3/22/2013

Cinephiles: Happiness is Coming!

No
(Chile/USA, 110 min.)
Dir. Pablo Larrain, Writ. Pedro Peirano
Starring: Gael García Bernal, Alfredo Castro, Antónia Zegers.

♫♪Chile: Happiness is coming! ♪♫
♫♪Chile: Happiness is coming! ♪♫
♫♪Chile: Happiness is coming! ♪♫

You’ll have the jingle from No in your head for days after seeing the film. It’s no wonder that the story of the campaign it dramatizes was a victory that led Chile to freedom. No is an easy checkmark on the list of films to see this year.

Mad Men fans will find this Chilean film—an Oscar nominee for Best Foreign Language Film—a thrilling tale of the power of persuasion. Even Don Draper would drool at the cunning campaign plotted by ad-man René Saavedra (Gael García Bernal, in a bravura performance). René is enlisted by the NO campaign in the referendum on the presidency of dictator General Augusto Pinochet. The YES campaign, which aims to keep Pinochet in power, seems so confident that the plebiscite will poll in their favour that the barely mount a persuasive campaign. It’s kind of like ads from Wag the Dog that advised voters not to bother changing horses in mid-stride. Pinochet’s camp didn’t really need to put much effort, since fear of the dictator would presumably result in YES votes or abstentions from the poor and the working class.

Each side has fifteen minutes of airtime over twenty-seven days to win the referendum. René shrewdly looks at the situation and assess it much as one sells a pack of Lucky Strikes. It’s not so much the physical product that an ad-man needs to sell, but the philosophy the product represents. René, much to the chagrin of his colleagues, decides that the key to the NO campaign will not be an end to the misery wrought by Pinochet’s dictatorship. Instead, a vote for NO is a vote for the beginning of happiness. Hence the catchy jingle “Chile: Happiness is coming!”

The NO campaign quickly catches the spirit of the Chilean people. It’s their campaign, their stories, and their lives. René’s sparkly, catchy ads prove that the message of a positive campaign trumps that of a negative campaign. Hope, progress, and change are more compelling than fear-mongering and mud-slinging. (Usually.)

The NO campaign taps into the heart of social divides. Intentional or not, the rainbow-clad ads are a feat of subliminal advertising. As the rich sit idly by and promise more of the same, the growing dissatisfaction among the common people surges in a collective impulse to see the needs of the majority trump the wants of few. The promise of Chile’s future, which builds momentum throughout the campaign, entertains ample resonance with current political movements.

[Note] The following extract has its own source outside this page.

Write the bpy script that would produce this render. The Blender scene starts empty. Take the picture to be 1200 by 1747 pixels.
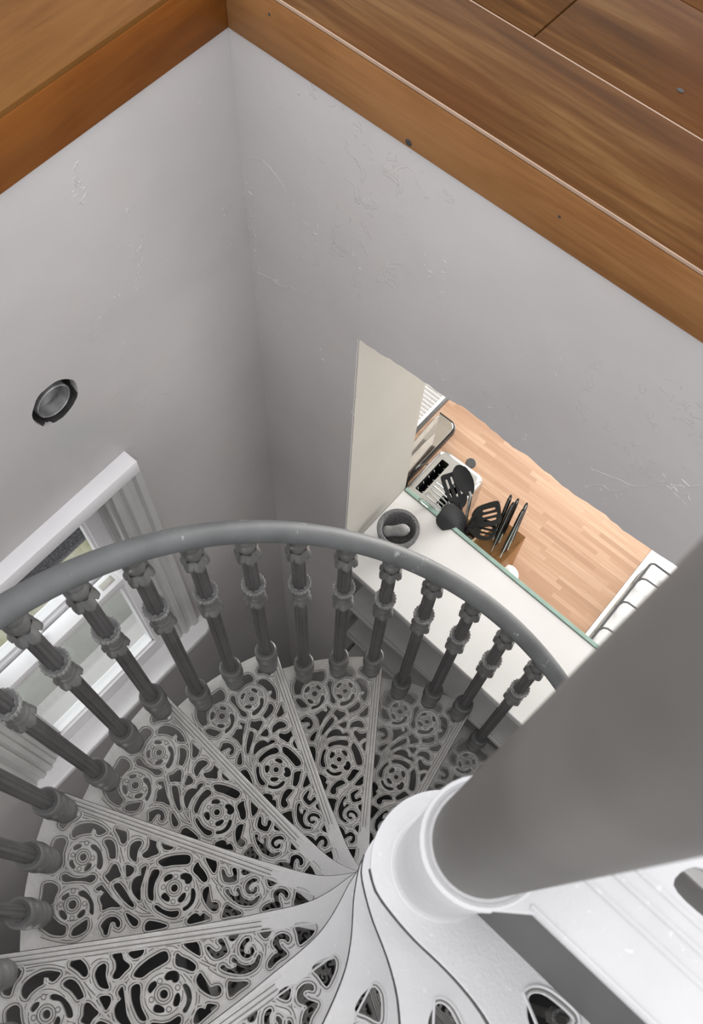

Director Pablo Larrain masterfully dramatizes the campaign by capturing the story through the same lenses that shot the original ads. Shooting on arcane analog video camera (ie: the kind of crappy things on which your parents shot your first birthday party), Larrain and cinematographer Sergio Armstrong recreate the campaign in the same square 4:3 aspect ratio of the ads that brought about Chile’s reform. The effect of the video blurs archival footage and dramatic re-enactment. The effect is seamless, as it’s virtually impossible to separate which parts of the film are past and which are present. No feels historical and current because the account looks wholly authentic.

The antiquated video, however, doesn’t lend itself well to the big screen. Video, simply put, looks cheap and ugly. It doesn’t capture the light nicely and it lacks definition. Moreover, it creates a dizzying motion blur that might nauseate viewers sitting too close to the screen. As my own placement in the screening room can attest, ye best stake a spot near the back in order to appreciate No to its full potential. Alternatively, this film might best be enjoyed on DVD and the small screen of a home theatre, preferably on a standard TV where high definition doesn’t betray the shrewd style.

Still, the aesthetic of No adds a striking dynamic of formalist reality. It puts the viewers in the thick of the campaign while also letting them observe at a distance. The sparseness of the style likewise lends itself to minimalist traditions of Latin American cinema, so No honours its origins right down to the materials on which it is shot. No, inspiring and innovative, is a film of the people for the people. This riveting political thriller sells an old story anew for the contemporary current of revolution. 

Rating: ★★★★ (out of ★★★★★) 

No is currently playing in Toronto at the Varsity.
It opens in Ottawa at The ByTowne on April 12.
It plays at The Mayfair beginning May 4.